Could I ask what hardware this is on? Even when building LLVM from scratch too as part of building the toolchain (which hasn't been the default for a while now, but could see Gentoo doing so), it never took that long on any hardware I own. (Granted, I never tried on the EEE PC I've got on some drawer, and its 2G of RAM would likely kill the whole thing before it got started.)


On a Lenovo T460 (mid-range laptop from 2016), with a fresh clone of https://github.com/rust-lang/rust/ and the default config:

  $ time ./x.py build
  ... snip ...
  Build completed successfully in 0:21:24

  real    21m24.736s
  user    67m48.195s
  sys     1m54.906s
  
Subsequent builds during development are faster (as 1. it doesn't build the same compiler multiple times, you can use the stage 1 build as normal, stage 2 is not strictly necessary and 2. if you modify one of the constituent crates of the compiler, the ones that are lower in the dep tree don't get recompiled). I've used this laptop on and off for rustc development for the last 10 years. Nowadays I spent more time using a cloud desktop that has much faster IO, but still use it during travels sometimes.

From the sound of it, I suspect that your issue might be that you don't have enough RAM and your build is swapping a lot.

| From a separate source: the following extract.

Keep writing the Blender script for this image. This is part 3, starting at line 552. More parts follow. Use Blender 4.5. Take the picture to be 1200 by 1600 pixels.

This is an older thinkpad I am using, 4 cores, 16G of ram. LLVM is now dependency you cannot get rid of. That is painfull, but in the morning, after several hours it is usually done. Rust is LLVM plus I am not sure what, really painfull. And Gentoo also forces many different arches and flags for some reason, use flags are masked, you cannot easily disable them.

That sounds similar to the hardware on my T460 (2 cores, 4 threads, 16G). Would you consider cloning the repo and building it with the same command as my other comment? I'm really intrigued if the issue is the hardware/platform or "just" the Gentoo configuration or something else that doesn't affect the default build process.

> the C-style approach is to extract a minimal subset of the dependency and tightly review it and integrate it into your code. The Rust/Python approach is to use cargo/pip and treat the dependency as a black box outside your project.

The Rust approach is to split-off a minimal subset of functionality from your project onto an independent sub-crate, which can then be depended on and audited independently from the larger project. You don't need to get all of ripgrep[1] in order to get access to its engine[2] (which is further disentangled for more granular use).

Beyond the specifics of how you acquire and keep that code you depend on up to date (including checking for CVEs), the work to check the code from your dependencies is roughly the same and scales with the size of the code. More, smaller dependencies vs one large dependency makes no difference if the aggregate of the former is roughly the size of the monolith. And if you're splitting off code from a monolith, you're running the risk of using it in a way that it was never designed to work (for example, maybe it relies on invariants maintained by other parts of the library).

In my opinion, more, smaller dependencies managed by a system capable of keeping track of the specific version of code you depend on, which structured data that allows you to perform checks on all your dependencies at once in an automated way is a much better engineering practice than "copy some code from some project". Vendoring is anathema to proper security practices (unless you have other mechanisms to deal with the vendoring, at which point you have a package manager by another name).

[1]: https://crates.io/crates/ripgrep

[2]: https://crates.io/crates/grep/


If you're not writing very low level stuff and don't need to squeeze out every last bit of performance, Rust code can be very simple and easy to understand as well.


Instead of disabling the borrow checker what should be possible is to promote borrows to Rc/Arc as needed. I would want to restrict this mode to one where it can only work locally, never publishable to crates.io. It would be particularly useful when running tests, then instead of a compile error you can also get a runtime error with better information about the cases the borrow checker was actually encountering.